Price Is Trib “Pen Pal”

Long-time sf fan George W. Price was recently featured as one of the Chicago Tribune’s ”Pen Pals”, a series of profiles about people who frequently write letters-to-the-editor.

Unique trait: Price is obsessed with limericks and puns. “The more atrocious, the better,” he says. He is also a huge fan of science fiction, and has attended the WindyCon Science Fiction Convention and Cleveland’s World Science Fiction Convention, and was a member of the Philadelphia Science Fiction Society.

George W. Price

George W. Price

For decades George’s parties were an important gathering point for Chicago fans. As a young fan, when I quizzed somebody about Chicago’s counterpart to the science fiction clubs in other big cities like LASFS, Lunarians and WSFA, he said George’s parties were it.
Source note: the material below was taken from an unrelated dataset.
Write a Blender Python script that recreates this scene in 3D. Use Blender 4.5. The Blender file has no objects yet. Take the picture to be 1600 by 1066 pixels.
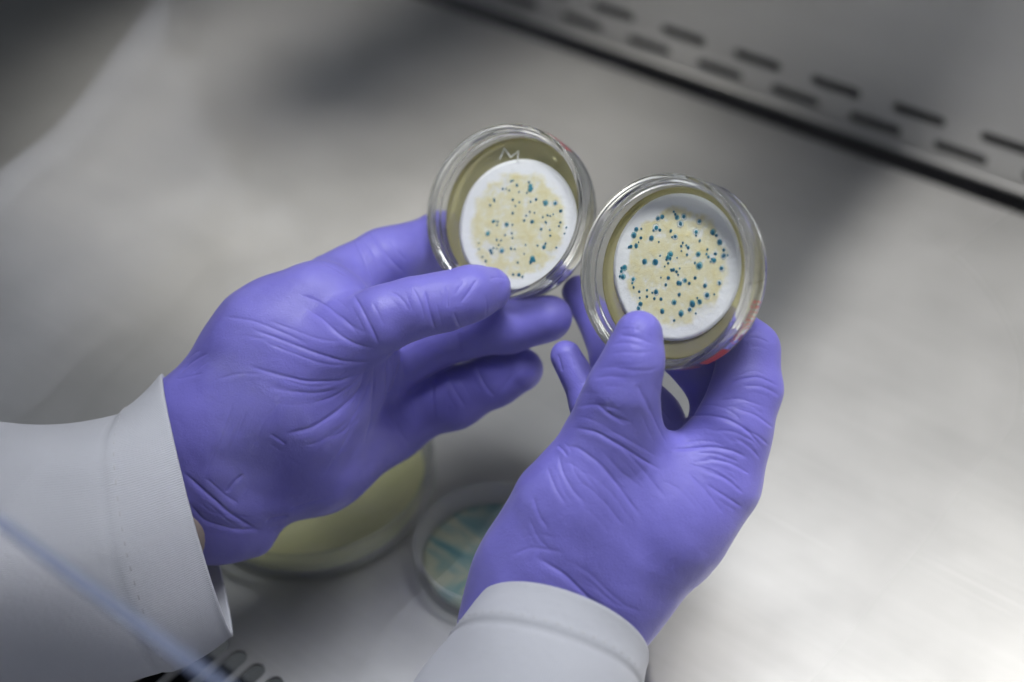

Since 1951 George has been a partner in Advent:Publishers, producer of legendary critical and historical books the sf field.  He recounted his role as an editor and publisher in this 2005 article for Earl Kemp’s zine eI.

Bill Higgins found online a rather science-fictional letter George wrote in 1993 to another publication, the Chicago Reader, proposing that to pay for highway use each car carry an electronic gadget

At each expressway entrance and exit a detector interrogates the plate as it goes by and relays its number to a central computer. Mileage is calculated and charged to the owner on a monthly bill, just like long-distance phone calls. (“ABC-123 enters Dan Ryan at 35th southbound; exits at 95th; total distance 7.5 miles; at 20/mile, charge $1.50.”)

Higgins says, “A decade later, the Illinois State Toll Highway Authority was fielding a system much like this.”